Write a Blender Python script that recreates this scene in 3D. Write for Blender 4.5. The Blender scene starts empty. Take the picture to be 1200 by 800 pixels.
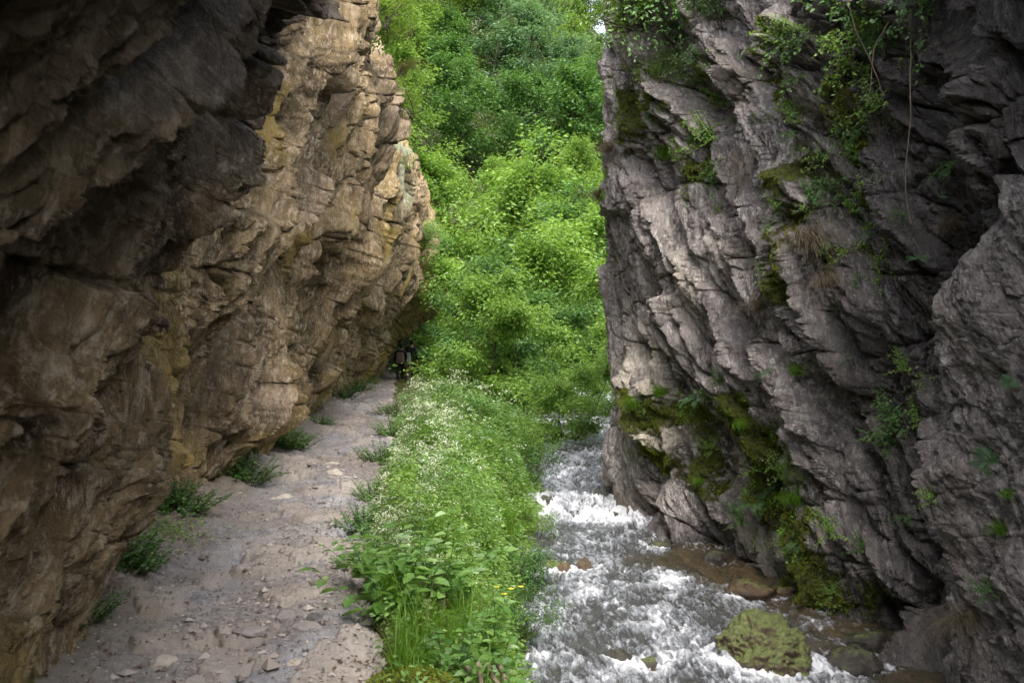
import bpy, math, random, time
import numpy as np
from mathutils import Vector
T0 = time.time()
rng = np.random.default_rng(7)
random.seed(7)
scene = bpy.context.scene
COL = scene.collection
D = bpy.data
PI = math.pi

# ------------------------------------------------------------------ numeric noise
def _h(ix, iy, iz, seed):
    n = (ix.astype(np.uint32) * np.uint32(374761393) + iy.astype(np.uint32) * np.uint32(668265263)
         + iz.astype(np.uint32) * np.uint32(2147483647) + np.uint32((seed * 974634777 + 12345) & 0xffffffff))
    n = (n ^ (n >> np.uint32(13))) * np.uint32(1274126177)
    n = (n ^ (n >> np.uint32(15))) * np.uint32(2246822519)
    return n ^ (n >> np.uint32(16))
def hrand(ix, iy, seed):
    return _h(ix, iy, ix * 0 + 7, seed).astype(np.float64) / 4294967295.0
def noise2(x, y, seed=0):
    x = np.asarray(x, float); y = np.asarray(y, float)
    fx = np.floor(x); fy = np.floor(y)
    ix = fx.astype(np.int64); iy = fy.astype(np.int64)
    dx = x - fx; dy = y - fy
    u = dx * dx * dx * (dx * (dx * 6 - 15) + 10); v = dy * dy * dy * (dy * (dy * 6 - 15) + 10)
    def g(ox, oy):
        a = hrand(ix + ox, iy + oy, seed) * 2 * PI
        return np.cos(a) * (dx - ox) + np.sin(a) * (dy - oy)
    a = g(0, 0) * (1 - u) + g(1, 0) * u
    b = g(0, 1) * (1 - u) + g(1, 1) * u
    return (a * (1 - v) + b * v) * 1.5
def fbm(x, y, oct=4, seed=0, gain=0.5, ridged=False):
    s = 0; a = 1.0; t = 0
    for i in range(oct):
        n = noise2(x * 2 ** i + 13.7 * i, y * 2 ** i - 7.3 * i, seed + i * 17)
        if ridged: n = 1 - 2 * np.abs(n)
        s = s + a * n; t += a; a *= gain
    return s / t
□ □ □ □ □
§ **Instructions to follow**:
Exactly as they appear, print the lines of the listing above from its first line through the line that contains "PI = math.pi", minus the pictures.

§ **Reply**:
Write a Blender Python script that recreates this scene in 3D. Write for Blender 4.5. The Blender scene starts empty. Take the picture to be 1200 by 800 pixels.
import bpy, math, random, time
import numpy as np
from mathutils import Vector
T0 = time.time()
rng = np.random.default_rng(7)
random.seed(7)
scene = bpy.context.scene
COL = scene.collection
D = bpy.data
PI = math.pi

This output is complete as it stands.